La historia de los laberintos es la historia de la imaginación humana confrontada con sus límites. Estas formaciones caóticas han dado lugar a todo tipo de ensoñaciones arquitectónicas y literarias, ilustrando libros infantiles e inundando de símbolos a los fantásticos.
El laberinto es una ruta que se abre a lo salvífico a través de una solución, puesto que cada uno de ellos tiene un solo camino que va transformándose metafóricamente en la representación de nuestro paso por la vida. Rebecca Solnit ejemplifica esta analogía entre los intrincados dédalos y la vida en la fe: “En las iglesias medievales (los) laberintos (…) se llamaban ‘caminos a Jerusalén’, y el centro del laberinto era Jerusalén o el mismo paraíso. Se sostiene que ofrecían la posibilidad de comprimir una peregrinación en el espacio compacto del suelo de una iglesia, con las dificultades del progreso espiritual representadas por las vueltas y los giros”.
Uno de los laberintos más famosos fue el laberinto de Creta, en cuyo interior se encontraba el Minotauro. Fue tan popular que incluso apareció en las monedas cretenses; no obstante, pese a la gran fascinación de la civilización griega por estas formaciones, no se conserva evidencia material de este lugar. En Escandinavia existen alrededor quinientas construcciones de este tipo y los pescadores las recorrían antes de zarpar para garantizar buena pesca y vientos favorables.
Actualmente se preservan, principalmente en Inglaterra, los llamados laberintos de setos vivos, los cuales buscan confundir a quien se adentre en ellos, ya sea con un objetivo lúdico o erótico.
Otras obras de la arquitectura laberíntica destacadas son las elaboraciones esculpidas en roca en Cerdeña o las estructuras hundidas en el desierto de Arizona.
Un laberinto hoy extinto que conjugaba el arte de caminar con el arte de leer e interpretar, fue el del palacio de Versalles, el cual fue considerado el jardín formal más grande de Europa. W. H. Matthews, célebre experto en la materia, refirió que el sitio estaba coronado por una estatua de Esopo rodeada de figuras que iban relatando sus fábulas, las cuales emitían un chorro de agua que simbolizaba el habla, lo cual daba la apariencia de una antología de tres dimensiones que sintetizaba los significados de los relatos.
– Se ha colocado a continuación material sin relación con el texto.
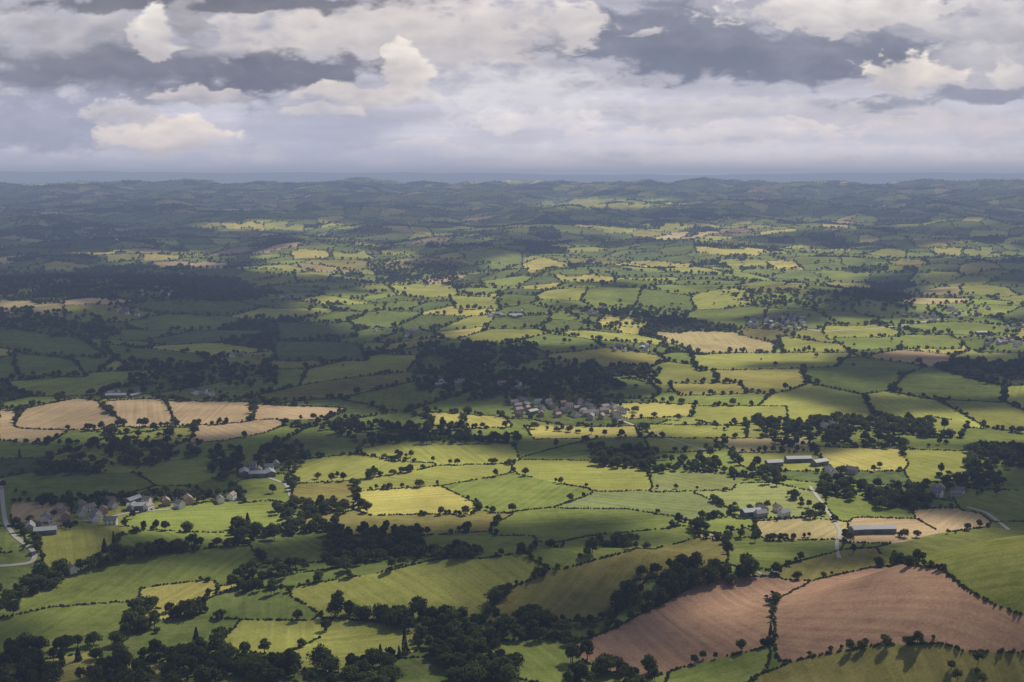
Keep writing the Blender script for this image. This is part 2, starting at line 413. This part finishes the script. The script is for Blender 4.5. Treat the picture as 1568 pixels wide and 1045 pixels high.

Jorge Luis Borges fue uno de los escritores que más prolíficos en el tratamiento de estas construcciones. Uno de sus postulados plantea la idea de que la literatura es patria y destino a la vez, y el laberinto configura esta visión, puesto que reitera los mecanismos operativos que posibilitan esa unilateralidad. Además de los múltiples poemas que dedicó a esta complicada figura, escribió al menos tres cuentos que recopilan su perspectiva acerca de estas maravillosas creaciones: “Los dos reyes y los dos laberintos”, en donde un par monarcas rivales poseen cada uno su laberinto —uno material y otro inmaterial—, siendo el segundo más imponente que el primero; “El jardín de senderos que se bifurcan”, un espacio físico que se extiende a través del tiempo y da cabida simultánea a lo poético, lo histórico y lo filosófico; y “El inmortal”, donde la construcción aparece bajo la forma de la sucesión de narrativas que configuran la intertextualidad. Entre nosotros, Octavio Paz lo utilizó como metáfora para plasmar nuestro dilema vital.
Los laberintos permiten a la humanidad considerar la vida que nos ha sido adjudicada como un auténtico viaje del que somos capaces de relatar por nuestra propia voz, testimonio palpable de nuestros sentidos.